Je pense que quand on dit ça il y a aussi une dénonciation de cette surabondance des réseaux sociaux, d’ailleurs je finis ce couplet en disant : « Je lutte contre ce que j’allume »…

… « Qui m’éteint ».

Voilà, et il fait référence à ça aussi Mike Ladd dans cette phase. Cette espèce de surabondance perpétuelle de mise en scène de soi. Au final tu ne vis plus le moment pour ce qu’il est mais pour l’afficher. Ça a une incidence sur la façon dont on consomme le divertissement, dont on vit. Sur ton rapport au temps, aux autres et c’est chronophage. Je m’en méfie beaucoup. Il y a une expression que j’aime bien, d’ailleurs c’est marrant j’en discutais avec un pote ce matin, cette espèce d’ « infobésité ».

Carrément.

Au final t’es dans un marasme, il y a des milliers de paramètres qui défilent sur ton mur d’actualité et en même temps ça n’avance pas… Tout se noie, tout se perd. Il y a un gros paradoxe là-dedans, il y a une surabondance d’infos et en même temps on n’a jamais été aussi mal informé qu’en ce moment. Tu sais plus où donner de la tête, tout est contradictoire, tout est mélangé. Je ne suis pas du tout contre les réseaux sociaux mais je trouve qu’ils prennent une part de plus en plus dangereuse dans la vie de tous les jours, de tout le monde. Si dans le texte je dis que je veux rester connecté c’est pas à mon putain de téléphone mais avec le monde avec lequel je vis, ici, maintenant. Je veux être connecté avec les gens, les arbres ou le vent, pas avec des machines.

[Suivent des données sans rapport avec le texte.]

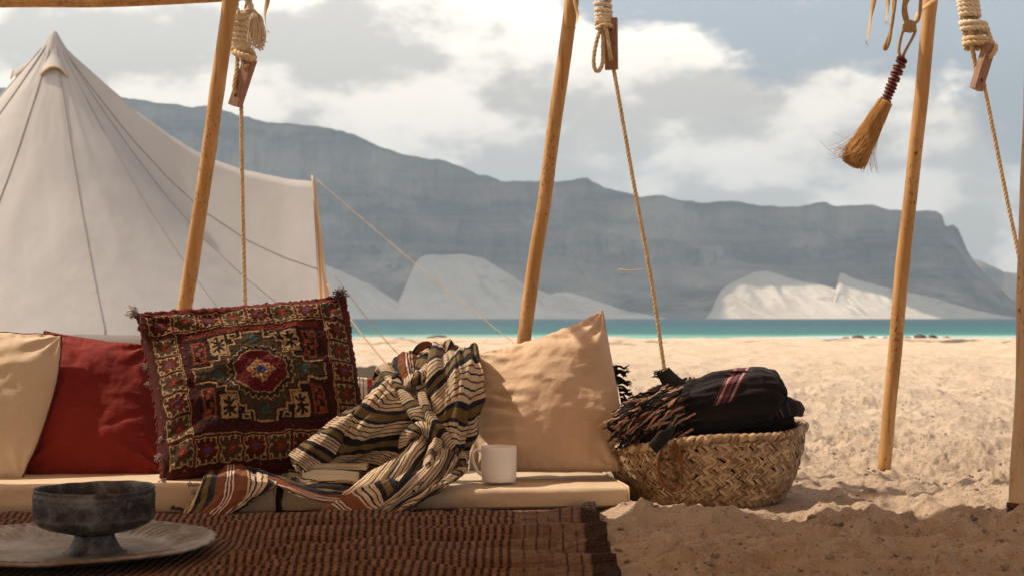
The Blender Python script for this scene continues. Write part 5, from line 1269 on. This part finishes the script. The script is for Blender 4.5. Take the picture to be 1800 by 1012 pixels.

Dans Connecté tu parles d’une certaine course avec le temps qui te dévore, et au contraire dans Je procrastine tu mets en avant l’art de l’action quand on est dos au mur… Alors comment ça se passe cette schizophrénie  ? (Rires)

(Rires) C’est dur ! En fait, en même temps, j’ai l’impression de courir tout le temps parce que voilà la journée ne fait que 24 heures et j’ai tellement de projets, d’envies, de rencontres à faire et en même temps je procrastine. Je suis face au mal du siècle des pays riches, parce que c’est quand même un luxe de procrastiner. On parlait des réseaux sociaux tout à l’heure. Les réseaux sociaux, c’est une sacrée façon de procrastiner. Sous prétexte d’avoir l’impression de bosser ou de te tenir au courant, au final tu perds beaucoup de temps. Tu fais tout sauf l’urgence du moment. Les réseaux sociaux ou Youtube c’est vraiment un puits sans fond de procrastination pour pleins de gens. J’avais envie d’un peu d’ironie, un peu d’humour. Une des facettes du rap aussi finalement… C’est pour ça que l’instru est légère, c’est pas quelque chose de véhément. Un morceau clin d’œil pour montrer que La Canaille peut se placer aussi sur ce terrain. Je ne suis pas qu’un chien qui aboie ! Surprendre ceux qui nous suivent depuis le départ. Je rigole de quelque chose qui me touche moi, mais je sais pertinemment que ça touche tout le monde, tu vois (rires).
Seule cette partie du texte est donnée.